Das kann länger dauern, je nachdem wie schwer die Schäden an der Konstruktion sind. Wenn gravierende Schäden vorhanden sind, muss geklärt werden, inwieweit die Standsicherheit der Brücke beeinträchtigt ist. Solche Prüfungen gehören zu den normalen Aufgaben von Ingenieurbüros, die sich mit Stahl und anderen Materialien befassen.
Der Sachverständige muss klären, ob eine Gefahrensituation vorliegt und wie gravierend sie ist. Dafür muss klar sein, wie stark die Wucht des Aufpralls war. Das kann man auch etwa anhand der Schäden an einem havarierten Schiff feststellen.
Möglicherweise wird die Brücke dann für den Autoverkehr gesperrt, aber Schiffe dürfen weiterhin durchfahren. Diese Entscheidung kann nur der Gutachter vor Ort treffen. Der Sachverständige hat auf jeden Fall zu klären, ob und welche Schäden entstanden sind, die den Schiffs- und Autoverkehr gefährden.
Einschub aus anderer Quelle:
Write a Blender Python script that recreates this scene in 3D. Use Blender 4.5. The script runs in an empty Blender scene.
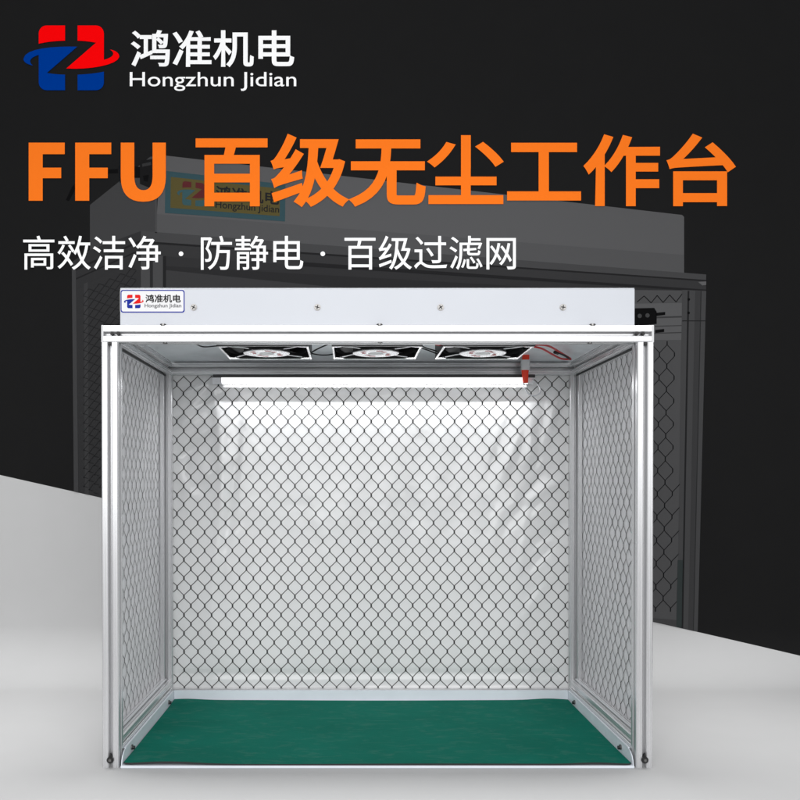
import bpy, bmesh, math, random
from mathutils import Vector, Matrix
from mathutils.geometry import delaunay_2d_cdt
random.seed(7)
SC = bpy.context.scene
COL = SC.collection
R = math.radians

# ------------------------------------------------------------------ materials
def lin(c):
    c /= 255.0
    return c / 12.92 if c <= 0.04045 else ((c + 0.055) / 1.055) ** 2.4

def rgb(r, g, b, k=1.0):
    return (lin(r) * k, lin(g) * k, lin(b) * k, 1.0)

def mat(name, col, rough=0.5, metal=0.0, spec=0.5, noise=0.0, nscale=(30, 30, 30), bump=0.0, bscale=200.0, rvar=0.0):
    m = bpy.data.materials.new(name)
    m.use_nodes = True
    nt = m.node_tree
    b = nt.nodes['Principled BSDF']
    b.inputs['Base Color'].default_value = col
    b.inputs['Roughness'].default_value = rough
    b.inputs['Metallic'].default_value = metal
    b.inputs['Specular IOR Level'].default_value = spec
    if noise or bump or rvar:
        tc = nt.nodes.new('ShaderNodeTexCoord')
        mp = nt.nodes.new('ShaderNodeMapping')
        mp.inputs['Scale'].default_value = nscale
        nt.links.new(tc.outputs['Object'], mp.inputs['Vector'])
        nz = nt.nodes.new('ShaderNodeTexNoise')
        nz.inputs['Scale'].default_value = 1.0
        nz.inputs['Detail'].default_value = 6.0
        nt.links.new(mp.outputs['Vector'], nz.inputs['Vector'])
        if noise:
            mr = nt.nodes.new('ShaderNodeMapRange')
            mr.inputs['From Min'].default_value = 0.3
            mr.inputs['From Max'].default_value = 0.7
            mr.inputs['To Min'].default_value = 1 - noise
            mr.inputs['To Max'].default_value = 1 + noise
            nt.links.new(nz.outputs['Fac'], mr.inputs['Value'])
            mx = nt.nodes.new('ShaderNodeVectorMath')
            mx.operation = 'SCALE'
            mx.inputs[0].default_value = col[:3]
            nt.links.new(mr.outputs['Result'], mx.inputs['Scale'])
            nt.links.new(mx.outputs['Vector'], b.inputs['Base Color'])
        if rvar:
            mr2 = nt.nodes.new('ShaderNodeMapRange')
            mr2.inputs['From Min'].default_value = 0.3
            mr2.inputs['From Max'].default_value = 0.7
            mr2.inputs['To Min'].default_value = rough - rvar
            mr2.inputs['To Max'].default_value = rough + rvar
            nt.links.new(nz.outputs['Fac'], mr2.inputs['Value'])
            nt.links.new(mr2.outputs['Result'], b.inputs['Roughness'])
        if bump:
            nb = nt.nodes.new('ShaderNodeTexNoise')
            nb.inputs['Scale'].default_value = bscale
            nb.inputs['Detail'].default_value = 4.0
            nt.links.new(tc.outputs['Object'], nb.inputs['Vector'])
            bp = nt.nodes.new('ShaderNodeBump')
            bp.inputs['Strength'].default_value = bump
            bp.inputs['Distance'].default_value = 0.001
            nt.links.new(nb.outputs['Fac'], bp.inputs['Height'])
            nt.links.new(bp.outputs['Normal'], b.inputs['Normal'])
    return m

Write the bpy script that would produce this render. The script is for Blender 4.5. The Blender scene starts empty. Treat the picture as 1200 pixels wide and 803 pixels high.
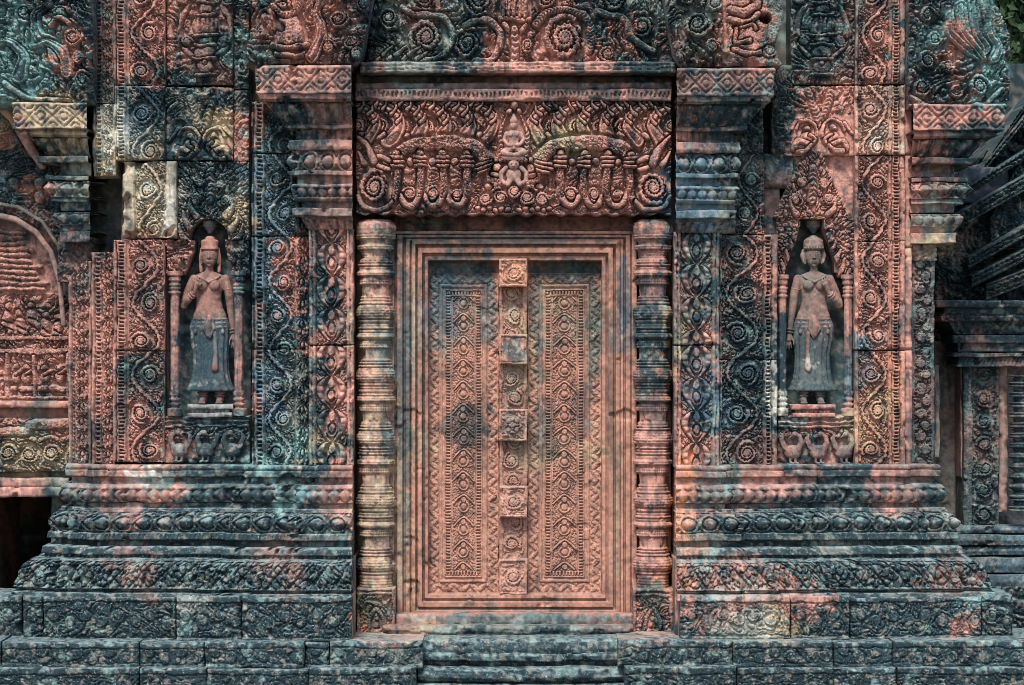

Wie oft werden Brücken kontrolliert?
In Deutschland existiert ein ausgeklügeltes Prüfsystem für Brücken. Die Bauwerksprüfung hat einen hohen Stellenwert, so dass niemand Angst haben muss, über eine Autobahnbrücke zu fahren.
Die Brücken in Deutschland werden intensiv begutachtet. Alle sechs Jahre gibt es eine Hauptprüfung, dazwischen nach drei Jahren eine einfache Prüfung. Es gibt laufende Beobachtungen und Besichtigungen. Die Bauwerke sind also unter ständiger Kontrolle von Bauwerksprüfingenieuren. Wenn irgendwo die Gefahr besteht, dass etwas passieren könnte, wird die betroffene Brücke sofort gesperrt.
Wer ist für die Sicherheit von Brücken zuständig?
Das sind die Straßenbauverwaltungen der Länder, Kommunen und Gemeinden. Die zuständigen Behörden haben eigene Prüfer. Es gibt aber auch externe Prüfer (ungefähr 2000 Experten), die sich um die Brücken in Deutschland kümmern.
Das Bundesverkehrsministerium hat die Verwaltung der Brückenbauwerke der Bundesfernstraßen, also der Bundesautobahnen und Bundesstraßen, in die Hoheit der Länder und deren Landesbehörden für Straßenbau und Verkehr abgegeben. Hinzu kommt das gesamte Netz der Kreisstraßen, Kommunalstraßen und so weiter. Für diese Bauwerke sind ebenfalls Baulastträger zuständig, die für all das sensibilisiert sind, was die Sicherheit von Brücken betrifft.